Relying on that guy in the Prager University (I should tell you it's a right-wing university) video is like relying on Brad Jones (exploitation video maker who fires his friends for no good reason besides "they didn't do the thing I liked" and proceeds to smack-talk about them on the Channel Awesome forums; known for competely missing the point on why Malick has a non-narrative style and why Tim & Eric do the things they do) for legitimate critiques on Terrence Malick and Tim & Eric or relying on Doug Walker for any critiques on Matthew Broderick's acting technique. It doesn't work.
tl;dw and personal thoughts: while I support all kinds of expressions as forms of art, I can't deny that it's baffling, if not upsetting when people achieve fame and recognition with no visible effort at all. A straight, black line on a white canvas is worth thousands of dollars and will be displayed in museums. It feels cheap and unfair to those that actually spend so much work and time on their trade.

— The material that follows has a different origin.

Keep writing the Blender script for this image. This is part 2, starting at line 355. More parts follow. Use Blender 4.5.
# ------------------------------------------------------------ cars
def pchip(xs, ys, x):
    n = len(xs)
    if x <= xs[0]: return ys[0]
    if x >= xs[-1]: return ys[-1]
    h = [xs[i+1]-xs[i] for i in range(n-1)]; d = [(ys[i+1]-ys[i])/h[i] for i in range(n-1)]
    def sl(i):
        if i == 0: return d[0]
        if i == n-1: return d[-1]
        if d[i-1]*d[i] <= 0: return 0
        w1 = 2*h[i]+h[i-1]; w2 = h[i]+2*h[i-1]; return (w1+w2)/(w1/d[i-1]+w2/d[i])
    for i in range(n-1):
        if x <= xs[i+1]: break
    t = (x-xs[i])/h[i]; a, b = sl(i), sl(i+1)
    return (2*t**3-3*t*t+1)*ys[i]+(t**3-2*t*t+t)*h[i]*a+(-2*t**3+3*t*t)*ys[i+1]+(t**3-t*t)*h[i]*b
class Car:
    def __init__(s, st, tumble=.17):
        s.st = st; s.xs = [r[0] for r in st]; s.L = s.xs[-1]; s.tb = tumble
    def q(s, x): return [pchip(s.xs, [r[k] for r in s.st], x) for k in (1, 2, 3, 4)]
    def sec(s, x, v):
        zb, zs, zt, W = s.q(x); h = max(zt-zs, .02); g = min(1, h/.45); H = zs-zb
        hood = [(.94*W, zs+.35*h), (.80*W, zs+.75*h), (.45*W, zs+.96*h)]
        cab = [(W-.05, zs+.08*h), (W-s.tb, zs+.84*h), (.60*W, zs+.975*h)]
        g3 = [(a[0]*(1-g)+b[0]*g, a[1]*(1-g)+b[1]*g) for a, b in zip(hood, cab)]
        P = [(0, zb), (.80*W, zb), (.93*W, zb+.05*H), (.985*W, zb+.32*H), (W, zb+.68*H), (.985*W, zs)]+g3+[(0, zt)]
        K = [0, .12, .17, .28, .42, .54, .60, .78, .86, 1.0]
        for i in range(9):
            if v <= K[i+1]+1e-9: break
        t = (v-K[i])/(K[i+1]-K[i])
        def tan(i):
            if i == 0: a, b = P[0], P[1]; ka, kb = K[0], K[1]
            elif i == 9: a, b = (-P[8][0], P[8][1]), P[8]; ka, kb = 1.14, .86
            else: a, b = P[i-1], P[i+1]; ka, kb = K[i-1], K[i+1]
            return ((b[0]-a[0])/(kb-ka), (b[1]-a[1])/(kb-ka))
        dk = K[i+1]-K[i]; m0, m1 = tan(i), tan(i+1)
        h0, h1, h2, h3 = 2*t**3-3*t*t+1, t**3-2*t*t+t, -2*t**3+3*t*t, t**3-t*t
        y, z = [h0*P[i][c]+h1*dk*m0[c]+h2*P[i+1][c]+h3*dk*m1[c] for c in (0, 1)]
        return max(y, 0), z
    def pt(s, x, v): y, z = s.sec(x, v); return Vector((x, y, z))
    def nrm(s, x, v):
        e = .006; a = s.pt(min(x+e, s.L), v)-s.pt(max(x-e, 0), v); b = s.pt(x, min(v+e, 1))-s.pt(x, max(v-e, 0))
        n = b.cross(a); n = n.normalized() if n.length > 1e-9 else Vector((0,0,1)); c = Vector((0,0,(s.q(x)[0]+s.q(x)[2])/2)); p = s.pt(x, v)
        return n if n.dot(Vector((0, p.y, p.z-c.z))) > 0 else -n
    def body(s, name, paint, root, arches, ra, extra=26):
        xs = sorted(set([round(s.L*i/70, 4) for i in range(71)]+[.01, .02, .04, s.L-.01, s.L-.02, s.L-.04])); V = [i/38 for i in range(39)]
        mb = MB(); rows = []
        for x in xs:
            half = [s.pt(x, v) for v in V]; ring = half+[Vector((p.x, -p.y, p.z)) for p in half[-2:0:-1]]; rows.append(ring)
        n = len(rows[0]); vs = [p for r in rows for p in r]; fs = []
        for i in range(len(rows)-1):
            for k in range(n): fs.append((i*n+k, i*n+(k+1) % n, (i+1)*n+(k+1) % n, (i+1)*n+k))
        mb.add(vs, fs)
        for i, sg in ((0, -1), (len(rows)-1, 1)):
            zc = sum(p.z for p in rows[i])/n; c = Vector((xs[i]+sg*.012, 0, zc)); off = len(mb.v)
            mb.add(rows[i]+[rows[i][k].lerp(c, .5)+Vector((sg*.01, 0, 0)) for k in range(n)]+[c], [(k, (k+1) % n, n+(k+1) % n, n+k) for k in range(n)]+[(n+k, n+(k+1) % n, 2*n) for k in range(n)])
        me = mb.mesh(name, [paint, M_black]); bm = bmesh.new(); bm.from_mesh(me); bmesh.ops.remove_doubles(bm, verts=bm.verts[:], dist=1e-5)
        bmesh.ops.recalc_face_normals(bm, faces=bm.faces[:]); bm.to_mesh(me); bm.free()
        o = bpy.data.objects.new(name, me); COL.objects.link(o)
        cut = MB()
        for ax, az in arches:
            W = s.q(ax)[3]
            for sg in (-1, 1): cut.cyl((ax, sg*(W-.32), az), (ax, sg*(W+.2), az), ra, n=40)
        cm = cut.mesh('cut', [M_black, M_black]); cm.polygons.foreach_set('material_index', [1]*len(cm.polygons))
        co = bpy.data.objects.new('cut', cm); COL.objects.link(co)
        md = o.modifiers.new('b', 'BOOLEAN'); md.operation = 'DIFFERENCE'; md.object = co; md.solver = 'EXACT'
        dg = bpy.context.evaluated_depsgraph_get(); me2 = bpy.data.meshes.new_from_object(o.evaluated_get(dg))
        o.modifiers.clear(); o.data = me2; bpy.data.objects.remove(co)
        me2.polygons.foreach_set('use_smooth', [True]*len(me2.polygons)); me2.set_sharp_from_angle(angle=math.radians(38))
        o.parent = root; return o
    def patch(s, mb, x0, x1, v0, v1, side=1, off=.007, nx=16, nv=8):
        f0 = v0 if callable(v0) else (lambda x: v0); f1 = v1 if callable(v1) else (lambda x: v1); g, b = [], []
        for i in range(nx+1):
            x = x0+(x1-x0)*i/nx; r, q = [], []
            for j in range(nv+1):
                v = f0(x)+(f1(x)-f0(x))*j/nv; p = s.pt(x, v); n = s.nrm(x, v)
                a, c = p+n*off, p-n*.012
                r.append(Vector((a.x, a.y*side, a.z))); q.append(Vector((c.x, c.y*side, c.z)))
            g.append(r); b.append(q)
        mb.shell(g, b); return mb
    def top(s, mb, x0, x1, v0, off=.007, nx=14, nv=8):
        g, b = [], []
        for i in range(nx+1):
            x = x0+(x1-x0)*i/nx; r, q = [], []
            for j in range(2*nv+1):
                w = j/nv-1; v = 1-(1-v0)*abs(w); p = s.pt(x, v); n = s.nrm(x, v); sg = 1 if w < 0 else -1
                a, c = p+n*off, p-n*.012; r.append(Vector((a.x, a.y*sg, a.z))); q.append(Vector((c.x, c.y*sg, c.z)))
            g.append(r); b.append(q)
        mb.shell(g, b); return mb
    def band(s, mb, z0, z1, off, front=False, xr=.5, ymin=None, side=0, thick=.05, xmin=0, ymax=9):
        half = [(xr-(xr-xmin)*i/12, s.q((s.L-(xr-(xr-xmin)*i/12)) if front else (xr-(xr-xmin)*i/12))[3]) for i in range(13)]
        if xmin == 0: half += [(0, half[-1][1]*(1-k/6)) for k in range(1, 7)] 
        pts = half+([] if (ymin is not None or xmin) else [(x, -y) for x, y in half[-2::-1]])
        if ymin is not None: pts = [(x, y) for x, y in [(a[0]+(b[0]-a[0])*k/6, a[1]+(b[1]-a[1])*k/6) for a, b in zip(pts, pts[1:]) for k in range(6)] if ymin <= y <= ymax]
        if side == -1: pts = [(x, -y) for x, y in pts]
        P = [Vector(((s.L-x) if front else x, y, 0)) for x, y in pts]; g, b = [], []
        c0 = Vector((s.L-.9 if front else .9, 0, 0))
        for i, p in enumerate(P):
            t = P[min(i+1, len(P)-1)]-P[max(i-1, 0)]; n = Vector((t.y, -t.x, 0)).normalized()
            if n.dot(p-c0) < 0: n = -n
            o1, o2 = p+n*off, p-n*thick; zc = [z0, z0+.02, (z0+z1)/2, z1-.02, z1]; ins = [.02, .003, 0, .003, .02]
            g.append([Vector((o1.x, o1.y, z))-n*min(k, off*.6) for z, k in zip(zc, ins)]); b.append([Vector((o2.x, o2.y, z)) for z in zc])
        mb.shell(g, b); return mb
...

You know, Thomas Kinkade is technically a modern artist. And yet, his art feels as empty as, say, those paintings of Italian landscapes they sell at the antiques mall down the road. His paintings, while skilled to a T (this guy worked as a background painter on Ralph Bakshi and Walt Disney films), don't have anything to say. They don't elicit any reaction from the audience beyond "that painting looks pretty."
Whereas you take something as capital-U Ugly as "Les Demoiselles d'Avignon" or "Guernica," you're going to feel an emotional reaction despite it looking more similar to the minimalist works of Bauhaus and De Stijl (well, they're more in vein with Cubism, but). Calling modern art bad devalues 100% of Picasso's work - even his technically-skilled work dealt with the same pessimism and isolation modern art does.
And I could sense that when I saw that video that the man has no value for performance art (probably sees it all as Interior Semiotics) or pieces like Judy Chicago's Dinner Party that are meant to be conceptual (but have little motifs that relate back to each culture she refers to at each spot of the table) but have strong partisan messages behind them. He looks at art as pure skill - which is sad, since there are great artists out there. He doesn't want to consider any punk-like movement to art as legitimate.
I'm sorry, but if we have pop and punk rock overshadowing prog-rock and modern classical (the ultimate in skill), then why do we have to make every artist paint like Jacques-Louis David just to legitimize them?
And then I realized that Comstock wasn't killed - he merely got his own monetized YouTube channel.